L’essai aurait pu s’intituler : « De la difficulté de vivre ». Bernier décrit l’être humain dans sa quête perpétuelle du bonheur, incapable de le reconnaitre quand il passe, rongé de regrets bien inutiles.

La dernière chronique porte le titre qui coiffe le livre : On vend le bonheur : « Trop près de son bonheur, on ne le voit pas; il y a en nous un fonds d’égoïsme qui, sans être coupable, est bien puni, quand il nous fait méconnaître les prédilections et les douceurs qui furent notre lot, quand une fois on a laissé la proie pour l’ombre. / Tant que la vie ne s’est pas mêlé de nous enseigner; tant qu’elle ne nous a pas montré du doigt nos faiblesses et nos vanités, on laisse chatoyer la chimère qui vit de nos vains soucis; on vend le bonheur pour le plaisir. »

Jovette-Alice Bernier est une femme sensible et intelligente.
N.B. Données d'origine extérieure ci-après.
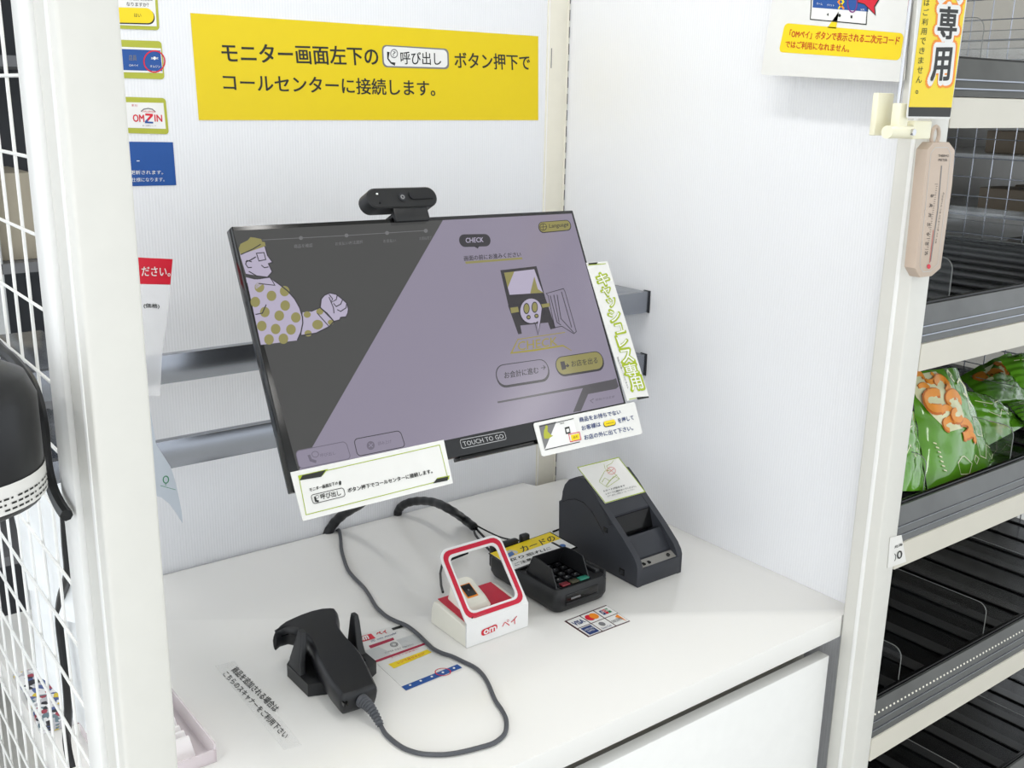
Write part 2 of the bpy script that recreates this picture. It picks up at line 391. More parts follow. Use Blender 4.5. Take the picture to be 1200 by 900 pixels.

Avec beaucoup de perspicacité, elle se sert de son vécu pour s’autoanalyser mais aussi pour comprendre le monde autour d’elle et l’aventure humaine dont nous faisons tous et toutes partie. Ces chroniques constituent un complément obligatoire pour qui s’intéresse à la poète. En plus, c’est très bien écrit.

 

EXTRAIT : ET J’AI SONGÉ QUE LES ÉTOILES

Je regardais descendre la nuit. L’heure était lente, et l’horizon n’était plus qu’une brume rosée où se fondait du gris. En ondes lointaines et étouffées, les derniers bruissements du jour se confondaient entre eux et rencontraient leurs échos répercutés aux montagnes voisines.

Comme une lourde paupière que le soleil incline, et fermera bientôt, la nuit descendait.
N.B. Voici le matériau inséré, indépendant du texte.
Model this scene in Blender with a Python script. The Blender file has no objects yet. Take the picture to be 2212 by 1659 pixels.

Je voulais voir se lever au bas du ciel l’étoile première qui ne vient qu’une heure participer au rêve éternel de la nature, et qui s’efface lentement sous l’horizon dès que la féerie du firmament s’allume.

Son éphémère présence, le solitaire et timide éclat de sa beauté rivaient mes yeux à son mystère. J’aurais voulu surprendre quelque aveu du clignotement de sa prunelle, avant que n’arrivassent de tous les coins du ciel, les constellations, fidèles vestales de la nuit.
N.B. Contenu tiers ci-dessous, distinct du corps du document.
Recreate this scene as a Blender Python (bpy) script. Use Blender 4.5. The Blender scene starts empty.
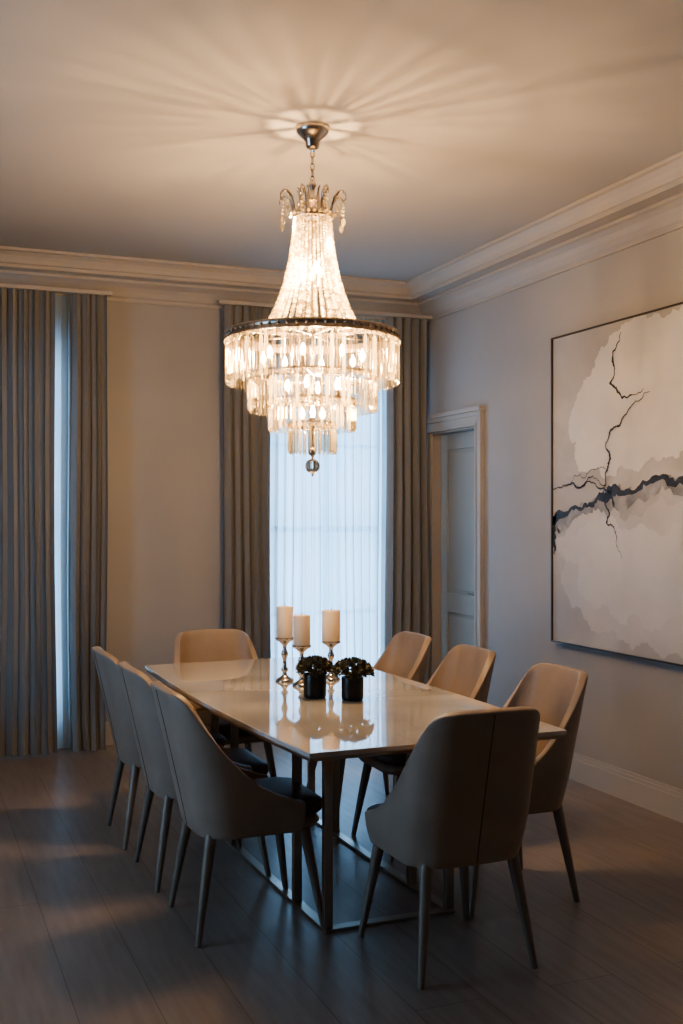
import bpy, bmesh, math, random
from mathutils import Vector, Matrix
random.seed(7)
S=bpy.context.scene
COL=S.collection

# ---------------------------------------------------------------- materials
def mat(name, base, rough=0.5, metal=0.0, bump=0.0, bscale=40, var=0.0, vscale=5, spec=0.5, coat=0.0, sheen=0.0, stretch=(1,1,1)):
    m=bpy.data.materials.new(name); m.use_nodes=True
    nt=m.node_tree; b=nt.nodes['Principled BSDF']
    b.inputs['Base Color'].default_value=(*base,1); b.inputs['Roughness'].default_value=rough
    b.inputs['Metallic'].default_value=metal; b.inputs['Specular IOR Level'].default_value=spec
    b.inputs['Coat Weight'].default_value=coat; b.inputs['Sheen Weight'].default_value=sheen
    tc=nt.nodes.new('ShaderNodeTexCoord'); mp=nt.nodes.new('ShaderNodeMapping')
    mp.inputs['Scale'].default_value=stretch
    nt.links.new(tc.outputs['Object'],mp.inputs['Vector'])
    if var>0:
        n=nt.nodes.new('ShaderNodeTexNoise'); n.inputs['Scale'].default_value=vscale; n.inputs['Detail'].default_value=6
        nt.links.new(mp.outputs[0],n.inputs['Vector'])
        r=nt.nodes.new('ShaderNodeValToRGB')
        r.color_ramp.elements[0].position=.3; r.color_ramp.elements[1].position=.7
        r.color_ramp.elements[0].color=(*[c*(1-var) for c in base],1)
        r.color_ramp.elements[1].color=(*[min(1,c*(1+var)) for c in base],1)
        nt.links.new(n.outputs['Fac'],r.inputs['Fac']); nt.links.new(r.outputs['Color'],b.inputs['Base Color'])
    if bump>0:
        n2=nt.nodes.new('ShaderNodeTexNoise'); n2.inputs['Scale'].default_value=bscale; n2.inputs['Detail'].default_value=4
        nt.links.new(mp.outputs[0],n2.inputs['Vector'])
        bp=nt.nodes.new('ShaderNodeBump'); bp.inputs['Strength'].default_value=bump; bp.inputs['Distance'].default_value=.01
        nt.links.new(n2.outputs['Fac'],bp.inputs['Height']); nt.links.new(bp.outputs['Normal'],b.inputs['Normal'])
    return m

M_wall=mat('wall_paint',(.43,.425,.42),.85,bump=.05,bscale=150,var=.03,vscale=1.5)
M_ceil=mat('ceiling_paint',(.45,.435,.415),.9,bump=.03,bscale=120,var=.02,vscale=1)
M_trim=mat('trim_paint',(.47,.435,.395),.55,var=.02,vscale=3)
M_base=mat('baseboard_paint',(.50,.49,.48),.5,var=.02,vscale=3)
M_door=mat('door_paint',(.38,.40,.385),.5,var=.03,vscale=3)
M_leather=mat('taupe_leather',(.34,.27,.215),.42,bump=.12,bscale=220,var=.08,vscale=9)
M_seat=mat('dark_seat_leather',(.11,.10,.095),.5,bump=.12,bscale=220,var=.1,vscale=9)
M_seam=mat('seam_thread',(.10,.075,.055),.7,var=.1)
M_leg=mat('bronze_leg',(.26,.22,.185),.40,metal=.4,var=.1,vscale=8)
M_tbase=mat('brushed_steel',(.46,.42,.37),.32,metal=1,var=.08,vscale=6)
M_chrome=mat('polished_nickel',(.66,.58,.50),.24,metal=1,var=.05,vscale=15)
M_band=mat('antique_bronze',(.48,.40,.33),.3,metal=1,var=.2,vscale=30)
M_silver=mat('candlestick_silver',(.50,.47,.44),.2,metal=1,var=.08,vscale=20)
M_pot=mat('black_pot',(.012,.012,.013),.3,var=.2,vscale=9)
M_soil=mat('soil',(.03,.02,.015),.9,bump=.5,bscale=90,var=.3)
M_leaf=mat('succulent_leaf',(.10,.088,.050),.5,var=.5,vscale=25)
M_wick=mat('wick',(.03,.025,.02),.9,var=.2)
M_frame=mat('art_frame_dark',(.06,.054,.05),.4,var=.2,vscale=8)
M_winf=mat('window_frame_paint',(.6,.6,.6),.5,var=.03)
M_gold=mat('door_handle_metal',(.35,.30,.24),.3,metal=1,var=.05)

def wax():
    m=mat('candle_wax',(.88,.72,.55),.55,var=.03,vscale=8)
    b=m.node_tree.nodes['Principled BSDF']
    b.inputs['Subsurface Weight'].default_value=.3
    b.inputs['Subsurface Radius'].default_value=(.02,.012,.006); b.inputs['Subsurface Scale'].default_value=1
    return m
M_wax=wax()

def cloth(name,c,tr):
    m=bpy.data.materials.new(name); m.use_nodes=True; nt=m.node_tree; nt.nodes.clear()
    o=nt.nodes.new('ShaderNodeOutputMaterial')
    d=nt.nodes.new('ShaderNodeBsdfDiffuse'); t=nt.nodes.new('ShaderNodeBsdfTranslucent')
    tc=nt.nodes.new('ShaderNodeTexCoord'); mp=nt.nodes.new('ShaderNodeMapping'); mp.inputs['Scale'].default_value=(200,200,3)
    n=nt.nodes.new('ShaderNodeTexNoise'); n.inputs['Scale'].default_value=1.0
    r=nt.nodes.new('ShaderNodeValToRGB')
    r.color_ramp.elements[0].color=(*[x*.85 for x in c],1); r.color_ramp.elements[1].color=(*[min(1,x*1.12) for x in c],1)
    nt.links.new(tc.outputs['Object'],mp.inputs[0]); nt.links.new(mp.outputs[0],n.inputs['Vector'])
    nt.links.new(n.outputs['Fac'],r.inputs[0]); nt.links.new(r.outputs[0],d.inputs[0]); nt.links.new(r.outputs[0],t.inputs[0])
    mx=nt.nodes.new('ShaderNodeMixShader'); mx.inputs[0].default_value=tr
    nt.links.new(d.outputs[0],mx.inputs[1]); nt.links.new(t.outputs[0],mx.inputs[2])
    nt.links.new(mx.outputs[0],o.inputs[0])
    return m,mx
M_curt,_=cloth('grey_drape',(.29,.285,.278),.07)
def sheer():
    m,mx=cloth('sheer_voile',(.74,.86,.95),.80)
    nt=m.node_tree; o=[n for n in nt.nodes if n.type=='OUTPUT_MATERIAL'][0]
    tp=nt.nodes.new('ShaderNodeBsdfTransparent'); m2=nt.nodes.new('ShaderNodeMixShader'); m2.inputs[0].default_value=.08
    nt.links.new(mx.outputs[0],m2.inputs[1]); nt.links.new(tp.outputs[0],m2.inputs[2]); nt.links.new(m2.outputs[0],o.inputs[0])
    return m
M_sheer=sheer()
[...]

Mais dès que les ombres eurent enveloppé obscurément les êtres et les choses, je l’ai vue chaque soir, par le même chemin, s’assombrir... s’assombrir, et décliner dans le bas-horizon vers quelque toujours même inconnu.

Et j’ai songé que les étoiles, peut-être, subissent comme nous quelque implacable destin; et que l’azur où leur existence semble si douce n’est peut-être pas plus clément que notre terre; j’ai songé qu’elles n’étaient pas encore assez loin de nous et pas encore assez près des cieux pour se défendre de l’ennui et pour posséder ce qu’elles ont d’infini dans leurs désirs et d’incomplet dans leur vie. »

20 avril 2021

Les masques déchirés

Jovette-Alice Bernier, Les masques déchirés, Montréal, Albert Lévesque, 1932, 142 pages. (Illustrations de Robert Lapalme) (Les 32 dernières pages reprennent des poèmes de Roulades et Comme l’oiseau.)

Ce recueil est publié la même année que La chair décevante, roman sulfureux pour l’époque. Il est bien évident que Jovette-Alice Bernier a décidé de hausser le ton, de se défendre contre les bien-pensants qui la critiquent : « Je vous ai déchirés sur des visages flasques, / Masques menteurs, conventionnels, masques divers; / Masques hâbleurs et vaniteux, orgueilleux masques » (Liminaire). Elle en découd même avec la religion dans ses poèmes Prière et surtout Parce que tu t’es fait homme dans lequel elle apostrophe ainsi le Seigneur : « J’ai peur de ne t’avoir aimé / Que parce que tu t’es fait homme ». 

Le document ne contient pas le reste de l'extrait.